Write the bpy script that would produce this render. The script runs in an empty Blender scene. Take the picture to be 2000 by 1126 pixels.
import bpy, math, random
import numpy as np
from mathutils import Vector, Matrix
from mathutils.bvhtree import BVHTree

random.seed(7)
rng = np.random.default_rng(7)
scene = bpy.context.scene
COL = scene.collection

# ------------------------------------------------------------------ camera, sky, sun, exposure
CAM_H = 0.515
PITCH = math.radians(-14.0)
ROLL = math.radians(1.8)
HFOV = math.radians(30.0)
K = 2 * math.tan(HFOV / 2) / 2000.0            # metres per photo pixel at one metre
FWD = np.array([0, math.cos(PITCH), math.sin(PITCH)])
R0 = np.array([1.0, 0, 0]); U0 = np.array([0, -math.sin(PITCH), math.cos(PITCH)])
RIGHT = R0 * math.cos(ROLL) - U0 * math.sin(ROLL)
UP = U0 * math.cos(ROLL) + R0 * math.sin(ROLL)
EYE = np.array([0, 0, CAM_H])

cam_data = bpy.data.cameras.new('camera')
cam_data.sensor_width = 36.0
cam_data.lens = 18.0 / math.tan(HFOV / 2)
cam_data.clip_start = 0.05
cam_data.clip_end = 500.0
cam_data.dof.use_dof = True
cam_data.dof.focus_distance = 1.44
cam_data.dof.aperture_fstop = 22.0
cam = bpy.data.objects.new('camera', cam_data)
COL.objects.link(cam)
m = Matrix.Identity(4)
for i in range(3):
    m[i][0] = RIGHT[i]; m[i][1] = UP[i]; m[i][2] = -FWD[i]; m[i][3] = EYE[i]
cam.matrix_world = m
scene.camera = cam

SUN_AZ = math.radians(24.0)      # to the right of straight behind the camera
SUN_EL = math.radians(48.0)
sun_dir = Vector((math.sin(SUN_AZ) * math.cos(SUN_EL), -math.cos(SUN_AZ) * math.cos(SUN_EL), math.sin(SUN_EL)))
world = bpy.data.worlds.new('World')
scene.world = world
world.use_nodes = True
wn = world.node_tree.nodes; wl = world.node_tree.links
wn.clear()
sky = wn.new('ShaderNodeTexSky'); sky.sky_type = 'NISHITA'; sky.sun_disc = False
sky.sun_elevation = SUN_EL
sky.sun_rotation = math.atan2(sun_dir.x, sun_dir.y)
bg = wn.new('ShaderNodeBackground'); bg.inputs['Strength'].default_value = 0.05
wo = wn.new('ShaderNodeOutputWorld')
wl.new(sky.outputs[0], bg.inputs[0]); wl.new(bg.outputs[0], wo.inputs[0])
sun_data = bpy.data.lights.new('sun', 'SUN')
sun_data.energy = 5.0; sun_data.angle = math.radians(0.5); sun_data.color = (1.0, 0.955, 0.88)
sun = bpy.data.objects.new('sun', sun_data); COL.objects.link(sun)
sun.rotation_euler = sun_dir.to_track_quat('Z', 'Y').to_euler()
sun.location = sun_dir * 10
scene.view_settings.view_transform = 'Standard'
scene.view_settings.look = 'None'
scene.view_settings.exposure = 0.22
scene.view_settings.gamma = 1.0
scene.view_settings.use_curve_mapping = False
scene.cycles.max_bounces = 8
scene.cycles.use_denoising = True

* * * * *

» **PROBLEM DESCRIPTION**
Output the listing above word for word.

» **PROBLEM SOLUTION**
Write the bpy script that would produce this render. The script runs in an empty Blender scene. Take the picture to be 2000 by 1126 pixels.
import bpy, math, random
import numpy as np
from mathutils import Vector, Matrix
from mathutils.bvhtree import BVHTree

random.seed(7)
rng = np.random.default_rng(7)
scene = bpy.context.scene
COL = scene.collection

# ------------------------------------------------------------------ camera, sky, sun, exposure
CAM_H = 0.515
PITCH = math.radians(-14.0)
ROLL = math.radians(1.8)
HFOV = math.radians(30.0)
K = 2 * math.tan(HFOV / 2) / 2000.0            # metres per photo pixel at one metre
FWD = np.array([0, math.cos(PITCH), math.sin(PITCH)])
R0 = np.array([1.0, 0, 0]); U0 = np.array([0, -math.sin(PITCH), math.cos(PITCH)])
RIGHT = R0 * math.cos(ROLL) - U0 * math.sin(ROLL)
UP = U0 * math.cos(ROLL) + R0 * math.sin(ROLL)
EYE = np.array([0, 0, CAM_H])

cam_data = bpy.data.cameras.new('camera')
cam_data.sensor_width = 36.0
cam_data.lens = 18.0 / math.tan(HFOV / 2)
cam_data.clip_start = 0.05
cam_data.clip_end = 500.0
cam_data.dof.use_dof = True
cam_data.dof.focus_distance = 1.44
cam_data.dof.aperture_fstop = 22.0
cam = bpy.data.objects.new('camera', cam_data)
COL.objects.link(cam)
m = Matrix.Identity(4)
for i in range(3):
    m[i][0] = RIGHT[i]; m[i][1] = UP[i]; m[i][2] = -FWD[i]; m[i][3] = EYE[i]
cam.matrix_world = m
scene.camera = cam

SUN_AZ = math.radians(24.0)      # to the right of straight behind the camera
SUN_EL = math.radians(48.0)
sun_dir = Vector((math.sin(SUN_AZ) * math.cos(SUN_EL), -math.cos(SUN_AZ) * math.cos(SUN_EL), math.sin(SUN_EL)))
world = bpy.data.worlds.new('World')
scene.world = world
world.use_nodes = True
wn = world.node_tree.nodes; wl = world.node_tree.links
wn.clear()
sky = wn.new('ShaderNodeTexSky'); sky.sky_type = 'NISHITA'; sky.sun_disc = False
sky.sun_elevation = SUN_EL
sky.sun_rotation = math.atan2(sun_dir.x, sun_dir.y)
bg = wn.new('ShaderNodeBackground'); bg.inputs['Strength'].default_value = 0.05
wo = wn.new('ShaderNodeOutputWorld')
wl.new(sky.outputs[0], bg.inputs[0]); wl.new(bg.outputs[0], wo.inputs[0])
sun_data = bpy.data.lights.new('sun', 'SUN')
sun_data.energy = 5.0; sun_data.angle = math.radians(0.5); sun_data.color = (1.0, 0.955, 0.88)
sun = bpy.data.objects.new('sun', sun_data); COL.objects.link(sun)
sun.rotation_euler = sun_dir.to_track_quat('Z', 'Y').to_euler()
sun.location = sun_dir * 10
scene.view_settings.view_transform = 'Standard'
scene.view_settings.look = 'None'
scene.view_settings.exposure = 0.22
scene.view_settings.gamma = 1.0
scene.view_settings.use_curve_mapping = False
scene.cycles.max_bounces = 8
scene.cycles.use_denoising = True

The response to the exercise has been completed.